Porcupine Tree - Up The Downstair

Dmitry Oliferowicz

ImageIt's growing cold

I'm growing old

Is this the only way to see the fire? – Porcupine Tree, Up The Downstair

Well, here we go. May 1993 saw the star of the 25-year-old UK underground musician and composer Steven Wilson from Hemel Hempstead rise to much critical acclaim, yet limited sales. Back in 1991 he had put out the first record under the name Porcupine Tree, “On The Sunday of Life”, which had essentially been his solo effort. The band of that name did not really exist as an ensemble at the time  – the album sleeve notes contained a cover-up story on a fictional music band, called Porcupine Tree. In actual fact, a more promising future could be foretold for his other project, art-pop band No-Man, co-led with singer Tim Bowness, whose first full length was also due in 1993.  To make Porcupine Tree a ‘real’ group, musicians were invited to join the project as Wilson needed a line-up for the planned live shows. Wilson managed to gather a line-up of three instrumentalists, namely, Colin Edwin on bass, Chris Maitland on drums and keyboardist Richard Barbieri of  New Wave band Japan fame.  The new record marked a substantial departure from the psychedelic roots of “On The Sunday of Life”(which was a more straightforward indulgence in psychedelic melodies and lyrics)  to incorporate a wider range of genres – space rock, dance and Brit pop being some of the more easily recognizable, this daring sonic experiment occurring boldly at the time when progressive rock was something uncool and old-era.

For the early 90s were the times whose musical climate was shaped by grunge and post-punk, with bands like Nirvana occupying  top positions on various international charts. And here – this, outlandish.
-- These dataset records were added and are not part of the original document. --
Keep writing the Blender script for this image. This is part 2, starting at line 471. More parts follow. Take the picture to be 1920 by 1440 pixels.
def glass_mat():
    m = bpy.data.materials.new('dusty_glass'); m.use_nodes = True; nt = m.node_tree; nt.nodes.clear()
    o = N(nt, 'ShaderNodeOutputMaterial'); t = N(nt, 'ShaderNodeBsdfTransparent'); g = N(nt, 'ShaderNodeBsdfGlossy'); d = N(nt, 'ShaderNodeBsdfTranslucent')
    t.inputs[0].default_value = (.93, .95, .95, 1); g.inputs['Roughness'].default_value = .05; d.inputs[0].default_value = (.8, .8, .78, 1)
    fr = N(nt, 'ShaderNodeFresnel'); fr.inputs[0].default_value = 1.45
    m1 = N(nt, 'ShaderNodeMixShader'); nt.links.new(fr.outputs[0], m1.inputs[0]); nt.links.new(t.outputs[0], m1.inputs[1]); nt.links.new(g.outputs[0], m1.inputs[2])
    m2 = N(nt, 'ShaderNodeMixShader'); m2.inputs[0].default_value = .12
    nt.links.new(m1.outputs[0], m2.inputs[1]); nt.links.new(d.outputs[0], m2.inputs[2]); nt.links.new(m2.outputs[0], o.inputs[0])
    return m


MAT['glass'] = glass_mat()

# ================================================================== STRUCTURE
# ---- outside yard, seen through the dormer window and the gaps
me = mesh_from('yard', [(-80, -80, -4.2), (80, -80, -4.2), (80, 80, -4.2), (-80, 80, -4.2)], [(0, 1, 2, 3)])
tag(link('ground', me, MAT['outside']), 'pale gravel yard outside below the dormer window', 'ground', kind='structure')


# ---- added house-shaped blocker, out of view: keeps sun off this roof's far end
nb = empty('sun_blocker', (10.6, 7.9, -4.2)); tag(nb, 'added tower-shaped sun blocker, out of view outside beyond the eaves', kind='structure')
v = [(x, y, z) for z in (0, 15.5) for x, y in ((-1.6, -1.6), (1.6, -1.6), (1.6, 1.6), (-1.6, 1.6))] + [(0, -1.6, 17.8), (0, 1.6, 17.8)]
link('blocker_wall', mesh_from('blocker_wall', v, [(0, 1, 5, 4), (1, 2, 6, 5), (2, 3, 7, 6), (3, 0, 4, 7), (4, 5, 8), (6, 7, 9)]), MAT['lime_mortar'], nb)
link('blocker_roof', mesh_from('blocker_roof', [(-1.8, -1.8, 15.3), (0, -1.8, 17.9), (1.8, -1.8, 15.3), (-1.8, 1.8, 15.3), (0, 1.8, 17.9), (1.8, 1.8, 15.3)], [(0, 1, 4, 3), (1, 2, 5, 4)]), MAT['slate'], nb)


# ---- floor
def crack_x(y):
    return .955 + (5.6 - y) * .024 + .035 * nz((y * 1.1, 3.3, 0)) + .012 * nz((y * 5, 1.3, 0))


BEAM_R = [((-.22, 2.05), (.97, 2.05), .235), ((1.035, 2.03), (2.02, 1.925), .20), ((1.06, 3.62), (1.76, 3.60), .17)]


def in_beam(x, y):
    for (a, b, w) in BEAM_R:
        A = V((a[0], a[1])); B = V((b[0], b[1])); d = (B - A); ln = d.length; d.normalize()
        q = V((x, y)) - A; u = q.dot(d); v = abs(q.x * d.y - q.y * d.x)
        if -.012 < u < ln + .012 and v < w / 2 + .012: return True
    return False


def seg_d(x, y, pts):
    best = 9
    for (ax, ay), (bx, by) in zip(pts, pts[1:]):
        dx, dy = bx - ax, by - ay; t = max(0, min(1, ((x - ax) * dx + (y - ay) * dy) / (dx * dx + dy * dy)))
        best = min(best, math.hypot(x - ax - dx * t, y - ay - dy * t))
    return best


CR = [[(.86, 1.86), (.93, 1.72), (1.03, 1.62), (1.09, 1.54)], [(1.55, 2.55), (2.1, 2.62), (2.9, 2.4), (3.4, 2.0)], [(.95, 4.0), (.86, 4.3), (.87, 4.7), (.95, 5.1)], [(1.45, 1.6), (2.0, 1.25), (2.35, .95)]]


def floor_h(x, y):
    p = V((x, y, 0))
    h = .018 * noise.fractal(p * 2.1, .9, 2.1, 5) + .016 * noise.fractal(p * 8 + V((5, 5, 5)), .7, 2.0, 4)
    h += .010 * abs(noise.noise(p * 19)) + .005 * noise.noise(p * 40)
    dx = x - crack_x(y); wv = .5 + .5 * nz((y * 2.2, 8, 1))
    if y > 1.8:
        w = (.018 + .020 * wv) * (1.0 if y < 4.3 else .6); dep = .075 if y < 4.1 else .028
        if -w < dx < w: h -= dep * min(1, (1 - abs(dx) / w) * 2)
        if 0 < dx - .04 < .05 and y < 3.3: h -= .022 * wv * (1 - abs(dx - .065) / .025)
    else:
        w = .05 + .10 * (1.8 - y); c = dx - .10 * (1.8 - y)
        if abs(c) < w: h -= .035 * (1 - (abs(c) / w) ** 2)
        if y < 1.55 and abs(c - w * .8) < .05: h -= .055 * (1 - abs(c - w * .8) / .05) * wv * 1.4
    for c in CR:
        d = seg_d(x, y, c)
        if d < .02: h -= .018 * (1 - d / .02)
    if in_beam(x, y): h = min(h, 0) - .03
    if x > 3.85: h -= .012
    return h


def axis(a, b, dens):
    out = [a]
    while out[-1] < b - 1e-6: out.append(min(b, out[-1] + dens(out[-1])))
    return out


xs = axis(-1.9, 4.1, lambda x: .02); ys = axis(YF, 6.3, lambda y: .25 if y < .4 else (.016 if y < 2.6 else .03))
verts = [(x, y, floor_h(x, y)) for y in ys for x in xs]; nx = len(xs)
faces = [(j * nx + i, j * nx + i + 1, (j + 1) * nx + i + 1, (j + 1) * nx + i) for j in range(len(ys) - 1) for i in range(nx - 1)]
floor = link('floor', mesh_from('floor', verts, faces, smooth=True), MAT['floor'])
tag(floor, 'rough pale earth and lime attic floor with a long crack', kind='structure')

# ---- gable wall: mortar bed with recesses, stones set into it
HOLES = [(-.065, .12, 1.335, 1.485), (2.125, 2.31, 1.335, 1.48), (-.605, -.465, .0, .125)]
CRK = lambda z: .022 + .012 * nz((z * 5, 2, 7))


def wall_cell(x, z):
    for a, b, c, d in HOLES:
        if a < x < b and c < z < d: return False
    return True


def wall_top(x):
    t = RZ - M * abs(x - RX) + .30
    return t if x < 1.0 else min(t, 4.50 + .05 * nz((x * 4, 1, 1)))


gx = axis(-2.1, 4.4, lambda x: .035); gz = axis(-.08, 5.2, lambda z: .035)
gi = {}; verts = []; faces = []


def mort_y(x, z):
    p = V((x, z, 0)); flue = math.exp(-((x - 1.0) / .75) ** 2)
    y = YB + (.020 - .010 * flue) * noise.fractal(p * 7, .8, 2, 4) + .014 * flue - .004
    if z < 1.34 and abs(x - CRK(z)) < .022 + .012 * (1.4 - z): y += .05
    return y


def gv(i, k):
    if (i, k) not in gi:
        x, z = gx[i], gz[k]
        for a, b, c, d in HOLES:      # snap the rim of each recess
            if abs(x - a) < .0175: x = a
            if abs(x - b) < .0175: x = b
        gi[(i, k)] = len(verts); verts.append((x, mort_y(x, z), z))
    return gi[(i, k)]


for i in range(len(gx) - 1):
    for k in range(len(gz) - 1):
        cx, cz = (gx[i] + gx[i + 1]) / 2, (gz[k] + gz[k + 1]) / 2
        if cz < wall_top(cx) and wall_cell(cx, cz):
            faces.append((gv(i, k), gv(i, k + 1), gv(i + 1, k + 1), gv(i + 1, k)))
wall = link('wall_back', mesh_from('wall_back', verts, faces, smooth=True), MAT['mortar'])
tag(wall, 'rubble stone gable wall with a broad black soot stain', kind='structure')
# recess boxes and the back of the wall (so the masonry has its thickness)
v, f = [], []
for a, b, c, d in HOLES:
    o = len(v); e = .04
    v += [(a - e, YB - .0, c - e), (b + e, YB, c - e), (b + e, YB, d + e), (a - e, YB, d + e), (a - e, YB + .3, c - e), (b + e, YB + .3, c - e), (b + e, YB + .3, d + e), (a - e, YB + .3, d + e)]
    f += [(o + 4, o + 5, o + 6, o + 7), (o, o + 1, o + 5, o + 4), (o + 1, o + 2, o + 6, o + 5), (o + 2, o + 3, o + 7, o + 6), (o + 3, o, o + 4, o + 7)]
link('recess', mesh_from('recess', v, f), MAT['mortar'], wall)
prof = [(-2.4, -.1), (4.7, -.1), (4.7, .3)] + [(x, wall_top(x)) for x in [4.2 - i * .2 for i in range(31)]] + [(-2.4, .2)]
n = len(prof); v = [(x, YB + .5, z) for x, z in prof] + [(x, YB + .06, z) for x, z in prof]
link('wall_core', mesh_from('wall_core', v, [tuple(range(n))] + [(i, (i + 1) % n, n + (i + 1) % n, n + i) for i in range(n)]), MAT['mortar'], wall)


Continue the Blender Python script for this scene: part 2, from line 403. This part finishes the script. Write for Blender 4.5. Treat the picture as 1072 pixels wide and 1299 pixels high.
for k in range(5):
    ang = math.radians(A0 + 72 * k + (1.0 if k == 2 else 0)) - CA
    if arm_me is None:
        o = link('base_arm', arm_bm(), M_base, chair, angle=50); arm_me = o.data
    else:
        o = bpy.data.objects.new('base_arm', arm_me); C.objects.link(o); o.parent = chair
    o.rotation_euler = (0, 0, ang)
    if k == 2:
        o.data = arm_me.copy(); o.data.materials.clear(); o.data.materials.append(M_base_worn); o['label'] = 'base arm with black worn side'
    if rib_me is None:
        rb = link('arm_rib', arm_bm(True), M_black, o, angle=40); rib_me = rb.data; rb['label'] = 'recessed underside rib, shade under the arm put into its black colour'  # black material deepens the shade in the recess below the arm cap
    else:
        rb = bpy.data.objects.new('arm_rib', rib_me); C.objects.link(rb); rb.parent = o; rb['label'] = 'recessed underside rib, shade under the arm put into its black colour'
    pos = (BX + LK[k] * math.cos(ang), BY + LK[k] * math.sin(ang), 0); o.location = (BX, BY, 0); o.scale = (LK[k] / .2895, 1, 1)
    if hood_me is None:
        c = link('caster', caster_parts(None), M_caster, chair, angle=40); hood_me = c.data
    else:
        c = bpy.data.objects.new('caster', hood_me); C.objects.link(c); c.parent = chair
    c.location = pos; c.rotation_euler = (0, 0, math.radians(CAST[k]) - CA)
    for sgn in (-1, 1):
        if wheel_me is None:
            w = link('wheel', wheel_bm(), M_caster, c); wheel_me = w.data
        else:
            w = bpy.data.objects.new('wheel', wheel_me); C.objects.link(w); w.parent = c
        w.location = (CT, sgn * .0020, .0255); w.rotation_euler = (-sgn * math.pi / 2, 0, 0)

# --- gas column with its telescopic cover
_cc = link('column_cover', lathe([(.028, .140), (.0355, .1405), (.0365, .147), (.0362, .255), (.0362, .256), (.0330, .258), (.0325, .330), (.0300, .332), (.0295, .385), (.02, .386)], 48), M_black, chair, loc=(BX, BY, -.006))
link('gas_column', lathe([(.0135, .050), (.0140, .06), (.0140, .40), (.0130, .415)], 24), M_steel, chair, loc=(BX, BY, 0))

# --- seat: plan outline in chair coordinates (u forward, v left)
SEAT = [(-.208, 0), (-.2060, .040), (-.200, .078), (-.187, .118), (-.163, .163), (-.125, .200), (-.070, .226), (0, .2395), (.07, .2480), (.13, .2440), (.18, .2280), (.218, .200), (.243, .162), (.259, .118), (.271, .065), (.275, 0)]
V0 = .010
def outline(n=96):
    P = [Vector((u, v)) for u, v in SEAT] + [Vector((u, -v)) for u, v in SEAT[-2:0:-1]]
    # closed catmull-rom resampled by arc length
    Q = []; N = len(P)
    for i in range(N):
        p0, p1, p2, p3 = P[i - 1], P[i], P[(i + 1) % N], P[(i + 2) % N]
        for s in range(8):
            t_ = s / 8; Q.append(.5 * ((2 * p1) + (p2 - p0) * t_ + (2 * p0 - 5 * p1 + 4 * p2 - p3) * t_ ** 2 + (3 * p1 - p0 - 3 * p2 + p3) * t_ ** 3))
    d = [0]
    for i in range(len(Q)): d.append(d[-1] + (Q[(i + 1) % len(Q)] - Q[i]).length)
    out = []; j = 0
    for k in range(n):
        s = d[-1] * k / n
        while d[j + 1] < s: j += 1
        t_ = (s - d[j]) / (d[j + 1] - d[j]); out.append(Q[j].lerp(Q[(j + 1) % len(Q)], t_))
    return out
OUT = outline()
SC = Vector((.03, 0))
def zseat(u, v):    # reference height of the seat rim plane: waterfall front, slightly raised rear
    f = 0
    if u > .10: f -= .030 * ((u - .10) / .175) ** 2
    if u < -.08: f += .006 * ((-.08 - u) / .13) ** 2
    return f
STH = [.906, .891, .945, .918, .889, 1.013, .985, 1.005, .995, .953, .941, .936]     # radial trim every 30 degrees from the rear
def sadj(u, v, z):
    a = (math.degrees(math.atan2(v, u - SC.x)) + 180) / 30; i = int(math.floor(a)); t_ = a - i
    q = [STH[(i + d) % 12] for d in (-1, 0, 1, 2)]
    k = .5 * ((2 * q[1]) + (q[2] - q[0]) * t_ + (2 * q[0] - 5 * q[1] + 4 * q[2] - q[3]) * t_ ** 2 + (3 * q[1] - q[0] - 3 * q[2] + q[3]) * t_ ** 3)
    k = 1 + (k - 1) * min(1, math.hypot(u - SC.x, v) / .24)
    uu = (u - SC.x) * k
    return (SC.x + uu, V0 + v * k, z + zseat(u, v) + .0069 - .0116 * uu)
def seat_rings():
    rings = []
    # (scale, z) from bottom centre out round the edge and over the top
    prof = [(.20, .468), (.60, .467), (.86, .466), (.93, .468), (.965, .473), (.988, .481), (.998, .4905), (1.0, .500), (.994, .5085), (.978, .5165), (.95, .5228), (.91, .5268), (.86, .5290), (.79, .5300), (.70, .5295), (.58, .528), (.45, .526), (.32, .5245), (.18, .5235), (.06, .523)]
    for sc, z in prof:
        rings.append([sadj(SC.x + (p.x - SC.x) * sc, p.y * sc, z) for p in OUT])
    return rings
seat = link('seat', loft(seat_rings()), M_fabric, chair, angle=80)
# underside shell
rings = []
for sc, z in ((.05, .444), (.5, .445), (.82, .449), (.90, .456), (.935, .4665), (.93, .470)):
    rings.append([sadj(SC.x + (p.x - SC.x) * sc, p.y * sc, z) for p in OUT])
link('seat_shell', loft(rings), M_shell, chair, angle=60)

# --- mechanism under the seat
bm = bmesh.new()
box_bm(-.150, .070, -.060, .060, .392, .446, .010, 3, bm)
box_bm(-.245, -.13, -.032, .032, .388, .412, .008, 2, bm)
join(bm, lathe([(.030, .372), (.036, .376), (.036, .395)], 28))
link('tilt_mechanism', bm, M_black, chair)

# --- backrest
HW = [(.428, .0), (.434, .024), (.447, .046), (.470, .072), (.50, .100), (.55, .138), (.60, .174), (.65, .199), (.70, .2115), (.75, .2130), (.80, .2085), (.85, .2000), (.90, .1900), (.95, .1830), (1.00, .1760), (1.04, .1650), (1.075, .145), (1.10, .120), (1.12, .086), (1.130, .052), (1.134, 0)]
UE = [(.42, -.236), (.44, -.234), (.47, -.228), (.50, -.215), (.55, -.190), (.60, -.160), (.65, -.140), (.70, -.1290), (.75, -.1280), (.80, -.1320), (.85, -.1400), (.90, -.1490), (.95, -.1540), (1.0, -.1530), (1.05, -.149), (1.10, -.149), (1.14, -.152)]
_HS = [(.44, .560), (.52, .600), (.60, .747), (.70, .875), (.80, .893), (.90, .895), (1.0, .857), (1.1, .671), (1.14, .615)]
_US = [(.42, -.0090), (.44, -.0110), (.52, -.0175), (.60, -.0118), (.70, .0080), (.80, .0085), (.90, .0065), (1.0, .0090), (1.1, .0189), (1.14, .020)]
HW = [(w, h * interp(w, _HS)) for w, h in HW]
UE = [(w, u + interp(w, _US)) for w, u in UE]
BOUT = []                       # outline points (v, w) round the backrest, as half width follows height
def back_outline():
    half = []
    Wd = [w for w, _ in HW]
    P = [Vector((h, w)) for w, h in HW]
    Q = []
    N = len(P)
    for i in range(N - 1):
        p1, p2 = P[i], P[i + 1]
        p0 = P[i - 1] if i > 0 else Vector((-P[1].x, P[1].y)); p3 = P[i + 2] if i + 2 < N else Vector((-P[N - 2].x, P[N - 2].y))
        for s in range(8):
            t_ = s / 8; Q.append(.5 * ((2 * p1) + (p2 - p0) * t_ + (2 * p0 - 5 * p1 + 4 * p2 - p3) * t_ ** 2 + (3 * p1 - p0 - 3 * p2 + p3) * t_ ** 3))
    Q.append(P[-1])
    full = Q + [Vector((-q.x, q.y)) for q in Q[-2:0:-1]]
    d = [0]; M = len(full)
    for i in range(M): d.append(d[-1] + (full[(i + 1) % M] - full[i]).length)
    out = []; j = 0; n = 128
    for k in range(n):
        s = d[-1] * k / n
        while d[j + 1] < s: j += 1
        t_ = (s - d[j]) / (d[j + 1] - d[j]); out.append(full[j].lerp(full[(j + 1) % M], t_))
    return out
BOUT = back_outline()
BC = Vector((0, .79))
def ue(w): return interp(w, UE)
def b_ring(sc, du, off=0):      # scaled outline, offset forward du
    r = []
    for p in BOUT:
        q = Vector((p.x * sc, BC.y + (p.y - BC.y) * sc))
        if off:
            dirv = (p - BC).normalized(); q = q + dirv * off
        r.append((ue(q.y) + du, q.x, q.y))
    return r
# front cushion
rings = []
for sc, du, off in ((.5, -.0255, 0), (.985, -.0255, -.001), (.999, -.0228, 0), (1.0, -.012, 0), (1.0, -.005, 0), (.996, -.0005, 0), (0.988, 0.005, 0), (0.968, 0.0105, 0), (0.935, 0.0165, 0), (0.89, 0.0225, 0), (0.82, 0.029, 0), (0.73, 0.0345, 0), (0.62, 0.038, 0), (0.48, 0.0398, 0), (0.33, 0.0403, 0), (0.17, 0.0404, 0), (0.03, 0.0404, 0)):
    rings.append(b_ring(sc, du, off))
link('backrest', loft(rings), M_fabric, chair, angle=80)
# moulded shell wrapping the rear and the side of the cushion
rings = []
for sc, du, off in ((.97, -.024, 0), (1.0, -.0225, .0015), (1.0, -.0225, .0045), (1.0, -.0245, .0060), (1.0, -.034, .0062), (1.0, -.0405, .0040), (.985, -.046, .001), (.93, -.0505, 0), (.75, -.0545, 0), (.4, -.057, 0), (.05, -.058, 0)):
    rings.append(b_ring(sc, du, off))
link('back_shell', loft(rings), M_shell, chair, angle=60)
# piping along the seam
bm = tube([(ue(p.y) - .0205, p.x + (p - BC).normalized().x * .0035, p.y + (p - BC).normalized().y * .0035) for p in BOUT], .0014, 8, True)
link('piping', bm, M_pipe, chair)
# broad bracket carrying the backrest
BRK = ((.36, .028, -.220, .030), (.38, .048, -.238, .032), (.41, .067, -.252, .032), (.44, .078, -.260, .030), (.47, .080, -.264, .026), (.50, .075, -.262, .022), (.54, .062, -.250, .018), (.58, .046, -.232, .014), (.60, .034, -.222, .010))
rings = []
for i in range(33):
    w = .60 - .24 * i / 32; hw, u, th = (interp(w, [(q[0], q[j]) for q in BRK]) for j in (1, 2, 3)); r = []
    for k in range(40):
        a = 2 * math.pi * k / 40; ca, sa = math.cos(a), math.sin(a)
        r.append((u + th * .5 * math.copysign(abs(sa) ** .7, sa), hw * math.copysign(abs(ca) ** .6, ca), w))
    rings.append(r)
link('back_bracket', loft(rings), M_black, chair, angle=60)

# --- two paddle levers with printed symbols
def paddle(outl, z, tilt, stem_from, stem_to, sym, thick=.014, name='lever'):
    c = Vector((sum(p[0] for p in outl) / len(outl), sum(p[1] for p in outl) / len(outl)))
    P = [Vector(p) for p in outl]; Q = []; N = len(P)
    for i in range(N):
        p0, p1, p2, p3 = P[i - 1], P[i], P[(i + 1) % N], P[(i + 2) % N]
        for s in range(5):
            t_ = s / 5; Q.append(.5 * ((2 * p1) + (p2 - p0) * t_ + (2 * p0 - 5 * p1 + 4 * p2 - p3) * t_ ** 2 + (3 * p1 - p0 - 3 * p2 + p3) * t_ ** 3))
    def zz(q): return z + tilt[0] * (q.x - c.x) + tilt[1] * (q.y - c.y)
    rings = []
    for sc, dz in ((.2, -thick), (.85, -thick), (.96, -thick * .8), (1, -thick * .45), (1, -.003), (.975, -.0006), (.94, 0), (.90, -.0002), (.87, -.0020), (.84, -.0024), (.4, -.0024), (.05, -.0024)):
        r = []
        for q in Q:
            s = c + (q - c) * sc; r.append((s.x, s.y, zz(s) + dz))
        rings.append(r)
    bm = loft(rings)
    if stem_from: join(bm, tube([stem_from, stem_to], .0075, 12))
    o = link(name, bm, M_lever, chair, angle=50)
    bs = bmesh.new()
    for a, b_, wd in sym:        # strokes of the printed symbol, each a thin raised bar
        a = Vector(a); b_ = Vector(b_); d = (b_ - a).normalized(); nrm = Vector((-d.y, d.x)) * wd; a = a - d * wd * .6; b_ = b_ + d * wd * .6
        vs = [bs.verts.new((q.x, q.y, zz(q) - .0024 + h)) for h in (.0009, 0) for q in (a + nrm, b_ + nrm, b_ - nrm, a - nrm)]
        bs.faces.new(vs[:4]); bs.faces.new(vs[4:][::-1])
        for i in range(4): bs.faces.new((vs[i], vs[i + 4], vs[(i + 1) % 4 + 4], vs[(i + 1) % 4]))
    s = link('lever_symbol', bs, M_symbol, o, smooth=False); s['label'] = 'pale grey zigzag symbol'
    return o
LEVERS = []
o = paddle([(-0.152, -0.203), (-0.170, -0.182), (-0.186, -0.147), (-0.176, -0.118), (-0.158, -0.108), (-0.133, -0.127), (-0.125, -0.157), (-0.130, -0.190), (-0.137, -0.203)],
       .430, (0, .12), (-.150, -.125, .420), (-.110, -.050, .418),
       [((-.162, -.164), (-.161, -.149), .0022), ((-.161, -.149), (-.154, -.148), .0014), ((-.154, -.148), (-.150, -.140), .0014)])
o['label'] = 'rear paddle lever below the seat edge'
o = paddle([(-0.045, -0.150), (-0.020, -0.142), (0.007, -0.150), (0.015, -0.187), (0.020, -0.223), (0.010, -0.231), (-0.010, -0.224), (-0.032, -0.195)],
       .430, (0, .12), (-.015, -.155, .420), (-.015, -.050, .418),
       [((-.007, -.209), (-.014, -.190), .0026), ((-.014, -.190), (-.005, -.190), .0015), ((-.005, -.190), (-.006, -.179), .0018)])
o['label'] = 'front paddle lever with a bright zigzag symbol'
Sweeping soundscapes, delirious lyrics, an Orbish title track, a volley of drum machine rhythm on Burning Sky (to be replaced by current PT drummer Gavin Harrison’s pinpoint-precise live drums on the 2005 re-issue), generous throw-ins of Gilmour-we-love-you guitar solos that managed to keep their own originality, and what not, and there’s always a sense of mysterious space, acidic at times, not least emphasized by the ballady closing track, "Fadeaway", sounding like a repose from a long and arduous cosmic voyage. In short, "Up The Downstair" heralded what would become Porcupine Tree’s trademark and easy-to-recognize approach: It was a melting pot of soundscapes, time signatures, genres and musical eras, yet it brought along a sense of novelty. Drawing profusely on the late 60s to early 90s music, Up The Downstair never failed to say new things with the good old Latin vocabulary of progressive rock and then latest electronic music. Here was a clear statement: The mastermind behind this sonic excursion into the history of independent music was anything  but a reclusive monolingual bore. Instead, Wilson turned out to be a polyglot-turned-polymath. He is so much like a musical Umberto Eco coming around with The Name of the Rose to flummox the critics and stun your average Joe of a reader with an amalgamation of literature genres, creating a novel that is neither a crime story entirely, nor a treatise on the Middle Ages, nor an excursion into the vices of obscurantism and virtues of true enlightenment, but a force of its own, one to be reckoned with, because it had been concocted by an unusually gifted alchemist of a musician, who just happened to have this irresistible urge to love his favourite music so much as to throw hints at it into his own record, experimental par excellence. And there was always a bit of a joke on the part of Wilson, wasn’t there?

As time flew, Up The Downstair turned out to be as much a monument of its own, as it was disparate from each subsequent Porcupine Tree record. The next full-length LP, "The Sky Moves Sideways", to be released in 1995, would mark a decisive turn on the experimental carrefour  to a more Floydian-progressive rock sound, perhaps not least because by then the project would have emerged as a four-piece ensemble, where each of the other three musicians wanted to have their sonic say. As said, Richard Barbieri had stood at the forefront of New Wave and helped propel synth pop to tops of charts a decade before, Colin Edwin and Christ Maitland, new names on the music scene at that time, had been working out their own special rhythm section (so inimitable on the subsequent improvisational pieces "Moonloop" and "Metanoia", to name a few). Thus, Porcupine Tree ceased to be a solo project and was destined to at least partly sideline the public exposure to Wilson’s other pursuits to become his major source of creative input until his focus shifted to his solo career nearly two decades later. By then progressive music would have returned a good deal of its popularity, not least due to Porcupine Tree and not entirely without the foundation laid by Up The Downstair.

The principles of staying true to your creative identity were taken up another notch for Wilson in that seminal May of ’93. Twenty years and seven studio releases later the record has lost none of its freshness, novelty of sound, accessible audaciousness and this titillatingly proggy vibe.

Very very soon it became clear to all and sundry: Porcupine Tree could never repeat themselves. Never ever. And God bless them for this!